主張

金正恩氏との会談 北の「満足」信用できるか

 北朝鮮の金正恩朝鮮労働党委員長が韓国特使団と会談した。韓国側は、4月末に板門店で南北首脳会談を行うことで合意したと発表した。

 北朝鮮は、朝鮮半島の非核化問題の協議と米朝関係正常化のための対話を米国と行う用意があるとも表明したという。

 これに先んじて北朝鮮の朝鮮中央通信は、特使団との会談について「満足な合意」に達したと伝えていた。

 だが、にわかには信じがたい。金正恩政権は核戦力に固執し、国際社会の制止を無視して、挑発を繰り返してきた。真意を冷静に見極める必要がある。

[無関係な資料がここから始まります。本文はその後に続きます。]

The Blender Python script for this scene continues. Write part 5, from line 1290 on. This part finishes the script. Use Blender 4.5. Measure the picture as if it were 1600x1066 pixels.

 北朝鮮の核戦力は、世界の平和と安全への重大な脅威である。国連安全保障理事会は対北制裁決議を重ね、厳格履行のため、洋上で密輸を取り締まるなど、関係各国が全力を挙げている。

 国際社会が強い圧力で北朝鮮の脅威と相対しているさなか、平昌五輪を契機に、南北の接触が始まった。

 北朝鮮にとっては韓国を取り込むことで核開発の時間を稼ぎ、制裁の包囲網にほころびを作ることができる。韓国の文在寅政権にとっては国内世論に訴えて得点を稼ぐ思惑もあるのだろう。